Stored data entries:

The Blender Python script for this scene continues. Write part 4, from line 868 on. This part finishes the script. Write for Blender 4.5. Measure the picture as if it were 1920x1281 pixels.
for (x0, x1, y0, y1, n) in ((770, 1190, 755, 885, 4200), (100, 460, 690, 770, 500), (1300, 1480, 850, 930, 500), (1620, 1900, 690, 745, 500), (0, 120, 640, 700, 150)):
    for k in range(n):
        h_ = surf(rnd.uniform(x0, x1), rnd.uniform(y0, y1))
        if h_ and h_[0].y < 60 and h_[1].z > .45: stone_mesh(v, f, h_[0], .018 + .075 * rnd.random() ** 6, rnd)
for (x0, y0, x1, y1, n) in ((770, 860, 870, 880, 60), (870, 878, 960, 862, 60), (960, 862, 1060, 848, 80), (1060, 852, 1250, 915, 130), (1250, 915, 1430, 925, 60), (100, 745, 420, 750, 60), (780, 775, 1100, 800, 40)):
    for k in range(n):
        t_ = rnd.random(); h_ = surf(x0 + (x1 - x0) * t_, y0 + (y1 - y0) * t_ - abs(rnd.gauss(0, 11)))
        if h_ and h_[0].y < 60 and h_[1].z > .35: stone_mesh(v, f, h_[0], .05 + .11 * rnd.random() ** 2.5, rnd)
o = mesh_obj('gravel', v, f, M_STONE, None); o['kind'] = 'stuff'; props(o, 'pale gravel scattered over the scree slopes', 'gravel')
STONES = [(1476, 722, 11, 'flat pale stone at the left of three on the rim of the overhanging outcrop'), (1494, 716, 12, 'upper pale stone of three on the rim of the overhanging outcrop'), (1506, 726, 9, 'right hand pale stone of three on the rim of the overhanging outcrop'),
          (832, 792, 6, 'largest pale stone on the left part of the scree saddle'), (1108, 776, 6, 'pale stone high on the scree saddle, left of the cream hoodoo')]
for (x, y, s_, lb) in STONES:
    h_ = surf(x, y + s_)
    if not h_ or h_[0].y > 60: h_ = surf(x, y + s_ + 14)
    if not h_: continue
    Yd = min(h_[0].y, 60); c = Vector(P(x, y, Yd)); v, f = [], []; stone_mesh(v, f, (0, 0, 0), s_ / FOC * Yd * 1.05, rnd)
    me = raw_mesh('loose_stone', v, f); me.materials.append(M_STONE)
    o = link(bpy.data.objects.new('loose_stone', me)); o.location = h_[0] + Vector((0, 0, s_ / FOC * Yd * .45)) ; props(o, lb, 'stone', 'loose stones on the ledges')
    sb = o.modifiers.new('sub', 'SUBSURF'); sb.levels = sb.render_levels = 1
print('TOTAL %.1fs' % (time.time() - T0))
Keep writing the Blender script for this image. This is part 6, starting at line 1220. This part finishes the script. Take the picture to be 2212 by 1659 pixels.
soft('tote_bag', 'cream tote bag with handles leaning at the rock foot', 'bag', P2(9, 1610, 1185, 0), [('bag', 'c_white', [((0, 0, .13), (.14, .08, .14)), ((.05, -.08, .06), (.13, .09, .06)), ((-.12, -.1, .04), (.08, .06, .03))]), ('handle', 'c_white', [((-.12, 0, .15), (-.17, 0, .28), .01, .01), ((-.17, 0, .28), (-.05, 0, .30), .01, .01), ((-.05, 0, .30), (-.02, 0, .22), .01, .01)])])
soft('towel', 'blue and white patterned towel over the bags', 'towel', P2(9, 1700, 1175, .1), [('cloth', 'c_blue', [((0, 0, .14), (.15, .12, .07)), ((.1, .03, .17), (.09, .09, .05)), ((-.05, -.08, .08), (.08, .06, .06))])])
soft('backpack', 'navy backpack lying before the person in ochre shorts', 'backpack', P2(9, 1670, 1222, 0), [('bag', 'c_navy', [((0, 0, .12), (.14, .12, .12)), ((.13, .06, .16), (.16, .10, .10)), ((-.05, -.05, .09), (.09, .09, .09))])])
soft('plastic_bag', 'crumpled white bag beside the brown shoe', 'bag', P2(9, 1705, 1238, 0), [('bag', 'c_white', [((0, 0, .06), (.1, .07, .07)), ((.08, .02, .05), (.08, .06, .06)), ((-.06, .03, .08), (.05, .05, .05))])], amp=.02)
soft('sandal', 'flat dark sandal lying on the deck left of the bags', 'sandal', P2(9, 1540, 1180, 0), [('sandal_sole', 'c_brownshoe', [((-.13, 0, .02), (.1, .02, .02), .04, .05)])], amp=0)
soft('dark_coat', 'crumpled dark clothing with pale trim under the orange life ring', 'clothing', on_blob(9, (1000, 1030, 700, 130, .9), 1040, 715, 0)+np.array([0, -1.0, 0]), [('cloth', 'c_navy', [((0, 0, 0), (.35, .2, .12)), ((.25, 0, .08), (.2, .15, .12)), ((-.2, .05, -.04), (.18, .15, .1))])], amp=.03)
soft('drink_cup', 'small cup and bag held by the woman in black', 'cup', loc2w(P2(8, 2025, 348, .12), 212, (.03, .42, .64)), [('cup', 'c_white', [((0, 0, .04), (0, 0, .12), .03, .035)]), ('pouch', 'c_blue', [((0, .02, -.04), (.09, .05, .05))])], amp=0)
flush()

* [YOUR INSTRUCTIONS]
Reproduce the records above exactly.

* [OUTPUT]
The Blender Python script for this scene continues. Write part 4, from line 868 on. This part finishes the script. Write for Blender 4.5. Measure the picture as if it were 1920x1281 pixels.
for (x0, x1, y0, y1, n) in ((770, 1190, 755, 885, 4200), (100, 460, 690, 770, 500), (1300, 1480, 850, 930, 500), (1620, 1900, 690, 745, 500), (0, 120, 640, 700, 150)):
    for k in range(n):
        h_ = surf(rnd.uniform(x0, x1), rnd.uniform(y0, y1))
        if h_ and h_[0].y < 60 and h_[1].z > .45: stone_mesh(v, f, h_[0], .018 + .075 * rnd.random() ** 6, rnd)
for (x0, y0, x1, y1, n) in ((770, 860, 870, 880, 60), (870, 878, 960, 862, 60), (960, 862, 1060, 848, 80), (1060, 852, 1250, 915, 130), (1250, 915, 1430, 925, 60), (100, 745, 420, 750, 60), (780, 775, 1100, 800, 40)):
    for k in range(n):
        t_ = rnd.random(); h_ = surf(x0 + (x1 - x0) * t_, y0 + (y1 - y0) * t_ - abs(rnd.gauss(0, 11)))
        if h_ and h_[0].y < 60 and h_[1].z > .35: stone_mesh(v, f, h_[0], .05 + .11 * rnd.random() ** 2.5, rnd)
o = mesh_obj('gravel', v, f, M_STONE, None); o['kind'] = 'stuff'; props(o, 'pale gravel scattered over the scree slopes', 'gravel')
STONES = [(1476, 722, 11, 'flat pale stone at the left of three on the rim of the overhanging outcrop'), (1494, 716, 12, 'upper pale stone of three on the rim of the overhanging outcrop'), (1506, 726, 9, 'right hand pale stone of three on the rim of the overhanging outcrop'),
          (832, 792, 6, 'largest pale stone on the left part of the scree saddle'), (1108, 776, 6, 'pale stone high on the scree saddle, left of the cream hoodoo')]
for (x, y, s_, lb) in STONES:
    h_ = surf(x, y + s_)
    if not h_ or h_[0].y > 60: h_ = surf(x, y + s_ + 14)
    if not h_: continue
    Yd = min(h_[0].y, 60); c = Vector(P(x, y, Yd)); v, f = [], []; stone_mesh(v, f, (0, 0, 0), s_ / FOC * Yd * 1.05, rnd)
    me = raw_mesh('loose_stone', v, f); me.materials.append(M_STONE)
    o = link(bpy.data.objects.new('loose_stone', me)); o.location = h_[0] + Vector((0, 0, s_ / FOC * Yd * .45)) ; props(o, lb, 'stone', 'loose stones on the ledges')
    sb = o.modifiers.new('sub', 'SUBSURF'); sb.levels = sb.render_levels = 1
print('TOTAL %.1fs' % (time.time() - T0))
Keep writing the Blender script for this image. This is part 6, starting at line 1220. This part finishes the script. Take the picture to be 2212 by 1659 pixels.
soft('tote_bag', 'cream tote bag with handles leaning at the rock foot', 'bag', P2(9, 1610, 1185, 0), [('bag', 'c_white', [((0, 0, .13), (.14, .08, .14)), ((.05, -.08, .06), (.13, .09, .06)), ((-.12, -.1, .04), (.08, .06, .03))]), ('handle', 'c_white', [((-.12, 0, .15), (-.17, 0, .28), .01, .01), ((-.17, 0, .28), (-.05, 0, .30), .01, .01), ((-.05, 0, .30), (-.02, 0, .22), .01, .01)])])
soft('towel', 'blue and white patterned towel over the bags', 'towel', P2(9, 1700, 1175, .1), [('cloth', 'c_blue', [((0, 0, .14), (.15, .12, .07)), ((.1, .03, .17), (.09, .09, .05)), ((-.05, -.08, .08), (.08, .06, .06))])])
soft('backpack', 'navy backpack lying before the person in ochre shorts', 'backpack', P2(9, 1670, 1222, 0), [('bag', 'c_navy', [((0, 0, .12), (.14, .12, .12)), ((.13, .06, .16), (.16, .10, .10)), ((-.05, -.05, .09), (.09, .09, .09))])])
soft('plastic_bag', 'crumpled white bag beside the brown shoe', 'bag', P2(9, 1705, 1238, 0), [('bag', 'c_white', [((0, 0, .06), (.1, .07, .07)), ((.08, .02, .05), (.08, .06, .06)), ((-.06, .03, .08), (.05, .05, .05))])], amp=.02)
soft('sandal', 'flat dark sandal lying on the deck left of the bags', 'sandal', P2(9, 1540, 1180, 0), [('sandal_sole', 'c_brownshoe', [((-.13, 0, .02), (.1, .02, .02), .04, .05)])], amp=0)
soft('dark_coat', 'crumpled dark clothing with pale trim under the orange life ring', 'clothing', on_blob(9, (1000, 1030, 700, 130, .9), 1040, 715, 0)+np.array([0, -1.0, 0]), [('cloth', 'c_navy', [((0, 0, 0), (.35, .2, .12)), ((.25, 0, .08), (.2, .15, .12)), ((-.2, .05, -.04), (.18, .15, .1))])], amp=.03)
soft('drink_cup', 'small cup and bag held by the woman in black', 'cup', loc2w(P2(8, 2025, 348, .12), 212, (.03, .42, .64)), [('cup', 'c_white', [((0, 0, .04), (0, 0, .12), .03, .035)]), ('pouch', 'c_blue', [((0, .02, -.04), (.09, .05, .05))])], amp=0)
flush()